FLASHES BELO-HORIZONTINOS

. MONTAGEM DE VITRINE DIGITAL — O cinema uruguaio (e até o argentino!) anda sumido das telas brasileiras. Em breve, porém, quem costuma ver filmes no YouTube, poderá assistir a clássicos contemporâneos (um oxímoro?) vindos do pequeno país vizinho. Enquanto o INCAA (Instituto Nacional de Cinema e Audiovisual da Argentina), sob a égide de Javier Milei, desmonta o streaming responsável pela difusão da produção local, a Agência de Cinema do Uruguai escolhe (e remunera) as produções mais representativas do país para agrupá-las no espaço digital.

. HUAQUERO – O segundo concorrente da competição belo-horizontina veio de dobradinha entre o Equador e Peru. Quem assistiu ao filme italiano “La Chimera”, de Alice Rorhwacher, encontrará um ponto em comum entre as duas obras — o roubo de tesouros arqueológicos. Arte etrusca na Península, arte inca, nos dois países de origem do novo filme. “Huaqueros” são homens que cavam o solo em busca de tesouros históricos, para tentar vendê-los no mercado negro. De formato híbrido, o filme dirigido por Juan Carlos Donoso Gómez soma documentário e ficção. E deriva também para o mundo da falsificação de peças semelhantes às encontradas em túmulos arqueológicos. Exímios artesãos fabricam peças em argila, que são submetidas a engenhosos processos de “envelhecimento”. Dois atores profissionais foram convocados a atuar no doc-fic e a interagirem com “huaqueros” e artífices de artesanias buscadas por neófitos. E, para preservar a identidade dos “caçadores de tesouros”, eles são identificados, nos créditos finais, com enigmáticas abreviações de seus nomes.

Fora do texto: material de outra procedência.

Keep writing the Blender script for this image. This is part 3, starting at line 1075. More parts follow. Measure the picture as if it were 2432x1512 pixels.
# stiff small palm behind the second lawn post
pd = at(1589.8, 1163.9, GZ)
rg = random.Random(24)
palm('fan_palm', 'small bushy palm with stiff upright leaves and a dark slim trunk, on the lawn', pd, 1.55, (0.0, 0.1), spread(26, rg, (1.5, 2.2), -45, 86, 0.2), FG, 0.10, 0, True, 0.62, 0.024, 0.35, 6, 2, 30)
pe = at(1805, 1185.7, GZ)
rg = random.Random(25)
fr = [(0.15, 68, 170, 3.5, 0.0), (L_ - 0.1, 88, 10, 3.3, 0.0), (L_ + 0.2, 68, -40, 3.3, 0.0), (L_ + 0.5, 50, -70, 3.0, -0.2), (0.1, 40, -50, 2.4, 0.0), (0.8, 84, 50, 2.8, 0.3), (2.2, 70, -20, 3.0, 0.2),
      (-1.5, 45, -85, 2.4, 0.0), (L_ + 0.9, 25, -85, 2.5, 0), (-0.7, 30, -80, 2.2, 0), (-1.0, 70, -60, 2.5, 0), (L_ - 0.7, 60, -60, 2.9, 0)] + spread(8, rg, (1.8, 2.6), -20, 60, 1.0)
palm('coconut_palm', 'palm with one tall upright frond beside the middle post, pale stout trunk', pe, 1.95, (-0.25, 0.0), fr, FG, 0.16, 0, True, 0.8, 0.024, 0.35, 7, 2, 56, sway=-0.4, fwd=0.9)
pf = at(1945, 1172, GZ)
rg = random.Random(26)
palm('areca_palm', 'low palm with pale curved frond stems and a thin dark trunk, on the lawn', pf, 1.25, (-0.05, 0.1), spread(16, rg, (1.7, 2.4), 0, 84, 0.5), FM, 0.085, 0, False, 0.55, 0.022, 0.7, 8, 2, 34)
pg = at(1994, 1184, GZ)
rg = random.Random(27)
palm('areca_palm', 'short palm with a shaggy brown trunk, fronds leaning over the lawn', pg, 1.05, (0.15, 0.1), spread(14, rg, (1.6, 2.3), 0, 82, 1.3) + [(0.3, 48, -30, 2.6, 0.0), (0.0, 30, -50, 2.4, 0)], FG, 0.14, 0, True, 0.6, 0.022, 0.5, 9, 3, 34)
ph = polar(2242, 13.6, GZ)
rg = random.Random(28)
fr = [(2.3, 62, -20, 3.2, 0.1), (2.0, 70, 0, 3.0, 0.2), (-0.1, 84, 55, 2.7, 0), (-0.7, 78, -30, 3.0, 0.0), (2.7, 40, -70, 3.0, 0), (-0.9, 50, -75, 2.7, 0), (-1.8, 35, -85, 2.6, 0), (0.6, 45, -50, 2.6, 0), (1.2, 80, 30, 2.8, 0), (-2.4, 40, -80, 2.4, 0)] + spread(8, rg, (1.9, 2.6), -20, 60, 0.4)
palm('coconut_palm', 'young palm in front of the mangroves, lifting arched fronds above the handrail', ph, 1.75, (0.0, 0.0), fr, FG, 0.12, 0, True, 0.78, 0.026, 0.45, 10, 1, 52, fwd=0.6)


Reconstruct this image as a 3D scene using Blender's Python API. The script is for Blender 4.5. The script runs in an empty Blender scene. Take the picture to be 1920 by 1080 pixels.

. O DOMINICANO CARLO DE LOS SANTOS — O cineasta dominicano Nelson Carlo de los Santos Arias, de 39 anos, ficou famoso no circuito dos festivais latino-americanos depois de conquistar o Urso de Prata, em Berlim 2024, como “melhor diretor”. Graças ao delirante “Pepe”, longa-metragem sobre hipopótamo que teria sido propriedade do narcotraficante Pablo Escobar. Após a morte desse estranho animal, ele teria reencarnado em fantasma ambulante, disposto a narrar sua jornada pela América do Sul. A obra, de tema mobilizador — colonialismo e seus deslocamentos permitidos pela tradição oral — participou de festivais no Brasil e causou animados debates. Agora, seu jovem e inquieto diretor ocupa o centro da mostra Diálogos Históricos na CineBH. Nelson Carlo está em Belo Horizonte para mostrar todos os seus filmes e debatê-los com o público. O que ele vem fazendo com muito entusiasmo. Além de “Pepe”, o cineasta, formado em cinema por escola californiana, mostra “Pareces una Carreta de Esas que no la Paran ni los Bueyes” (Você Parece uma Dessas Carretas que nem Bois Detêm), “Cocote”, “Canciones de Cuba” (uma falsa autobiografia), e “Santa Teresa y Otras Histórias”, adaptação radical da novela póstuma (“2666”) do chileno-mexicano Roberto Bolaño.

. UM DOMINICANO SEM LIMITES GEOGRÁFICOS – Nelson Carlo não impõe limites territoriais às suas inquietações narrativas. Com sua livre incursão no universo de Bolaño (1953-2003), ele se propõe a realizar “um retrato barroco e ficcionalizado da notória cidade fronteiriça de Juarez, mexicana, mas situada nas bordas dos EUA”. E o faz como se gerasse um “palimpsesto narrativo”, impregnado “com toques de cinema negro”. E com a intenção de ampliar “a linha entre a documentação factual, a observação lírica e a imaginação fictícia”. Na “Carreta” desembestada, ele mostra Dona Gladys e sua filha, que vivem em região periférica de Nova York, entre quatro paredes, comunicando-se em espanhol com acento caribenho. E ouvindo música, entre elas, uma cantada por Maria Bethânia e outra por Caetano Veloso (nesse caso, “Tonada de Luna Llena”, de Simón Díaz, do disco “Fina Estampa”, no qual o cantor baiano prestou seu aliciante tributo à música hispano-americana).